Last year, Bolivia threw off the sinister shackles of military repression that reemerged under the interim presidency of attractive figurehead interim President Jeanine Anez in 2019 after popular twice-elected President Evo Morales, leader of the Movement for Sociaism (MAS) was toppled. Now Morales has been belatedly succeeded by his former economics minister Luis Arce who took office in November 2020.

Also, democratically elected President Nicolas Maduro continues to survive in Venezuela despite an enormous bipartisan-backed US effort to topple him. It started under Barack Obama, expanded under Donald Trump and continues unabated under current President Joe Biden.

Several points never, ever made in the laughable US Main stream media (MSM) need to be pointed out here.

First, none of these current and recent Social Democratic governments in any of these countries either tried to invade or otherwise destabilize or topple any of their neighbors.

Second, none of the Social Democratic, repeatedly reelected leaders who were destabilized and eventually toppled by US-backed military coups in Brazil or Bolivia ever supported any terrorist groups operating anywhere in the hemisphere. President Fernandez has been exemplary at prosecuting and exposing both former extreme right-wing human rights violators and death squad supporters in his own country in the dark 1970s and early 1980s and extreme leftist groups operating in later decades too.

The real crime of these far from extreme reformist leaders of course was that they continued to defy the United States government, Wall Street financial interests and the International Monetary Fund and put the needs of their own peoples first.

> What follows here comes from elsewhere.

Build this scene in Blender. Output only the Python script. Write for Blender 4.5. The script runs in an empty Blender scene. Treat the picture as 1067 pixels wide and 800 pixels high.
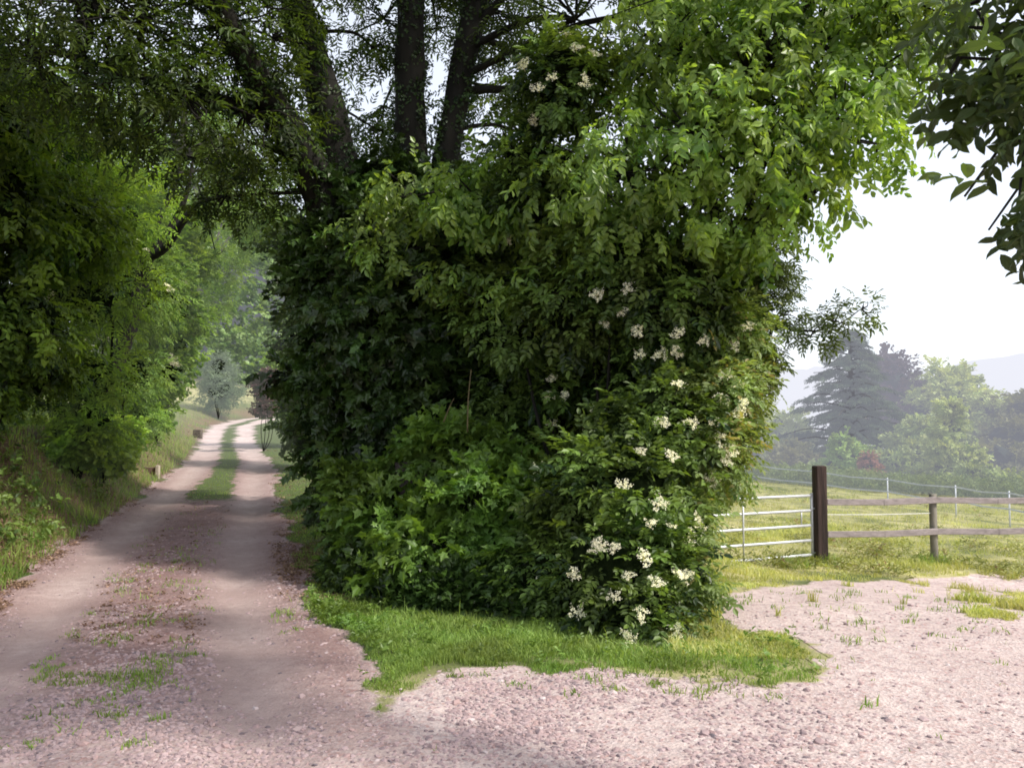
import bpy, math, numpy as np
from mathutils import Vector, Matrix
rng = np.random.default_rng(7)
scene = bpy.context.scene
COL = scene.collection
R = math.radians

# ------------------------------------------------------------------ camera geometry (real metres, eye 1.6 m above the lane)
F = 924.0; PITCH = math.atan(55/924.0)
def at(px, py, d):
    """world point seen at (px,py) of the 1067x800 photograph, d metres in front of the camera"""
    v = (400-py)/F; u = (px-533.5)/F
    y = math.cos(PITCH)-v*math.sin(PITCH); z = math.sin(PITCH)+v*math.cos(PITCH)
    k = d/y
    return np.array([u*k, d, 1.6+z*k])
cam = bpy.data.cameras.new("camera"); co = bpy.data.objects.new("camera", cam); COL.objects.link(co)
co.location = (0,0,1.6); co.rotation_euler = (math.pi/2+PITCH,0,0)
cam.sensor_width = 36; cam.lens = 36*F/1067; cam.clip_end = 5000; cam.clip_start = .05
scene.camera = co

# ------------------------------------------------------------------ noise
def _h(i, j, k, s):
    n = (i*374761393 + j*668265263 + k*2147483647 + s*974711) & 0xffffffff
    n = ((n ^ (n >> 13))*1274126177) & 0xffffffff
    n = ((n ^ (n >> 16))*2246822519) & 0xffffffff
    return ((n ^ (n >> 15)) & 0xffffff)/float(0xffffff)
def noise(x, y, z=0.0, s=0):
    x = np.asarray(x, float); y = np.asarray(y, float); z = np.asarray(z, float)+0*x
    xi = np.floor(x).astype(np.int64); yi = np.floor(y).astype(np.int64); zi = np.floor(z).astype(np.int64)
    fx, fy, fz = x-xi, y-yi, z-zi
    fx = fx*fx*(3-2*fx); fy = fy*fy*(3-2*fy); fz = fz*fz*(3-2*fz)
    r = 0
    for a in (0,1):
        for b in (0,1):
            for c in (0,1):
                w = (fx if a else 1-fx)*(fy if b else 1-fy)*(fz if c else 1-fz)
                r = r+w*_h(xi+a, yi+b, zi+c, s)
    return r
def fbm(x, y, z=0.0, s=0, o=4):
    r = 0; a = .5; f = 1.0; t = 0
    for i in range(o):
        r = r+a*noise(x*f, y*f, np.asarray(z)*f, s+i); t += a; a *= .5; f *= 2.03
    return r/t
def sm(x, a, b):
    t = np.clip((np.asarray(x, float)-a)/(b-a), 0, 1); return t*t*(3-2*t)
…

Third, it is quite simply impossible to find anywhere in the English language mainstream media in the United States any acknowledgement whatsoever of this enormous, continent -wide political tide that over the past 15 years at least has swept from the Rio Grande land border between the United States and Mexico all the way down to remote Patagonia in the extreme south of Argentina.

At best, financial outlets like"The Economist"and the"Financial Times"in London or"Forbes"and the"Wall Street Journal"in New York will brush off these continuing political dynamics as temporary inconveniences reflecting the alleged illiteracy and stupidity of the majority populations, especially indigenous Native Americans. The British Broadcasting Corporation in London and Public Broadcasting System in Washington of course know better than to question their masters.

Exactly the same arguments of course are used in the United States to sneer at, marginalize and humiliate the so-called"Deplorables"- the mainstream working class white, black and Hispanic populations of the American heartland who have been devastated by the policies of open borders, unregulated global free trade and withdrawal of government aid and support for them.

The pattern of politics and the tide of history across all the vast lands of Latin America in the 21st century are unmistakable: The peoples of the hemisphere seek and treasure democratic freedoms, open and fair elections and peaceful domestic economic and social policies.

And what nation and forces are interfering in the domestic affairs, electoral processes and democratic freedoms of all these nations? It is not Russia or China.

But how long can these tides of history demanding democracy and socially responsible policies be held back? And what happens when they finally break through?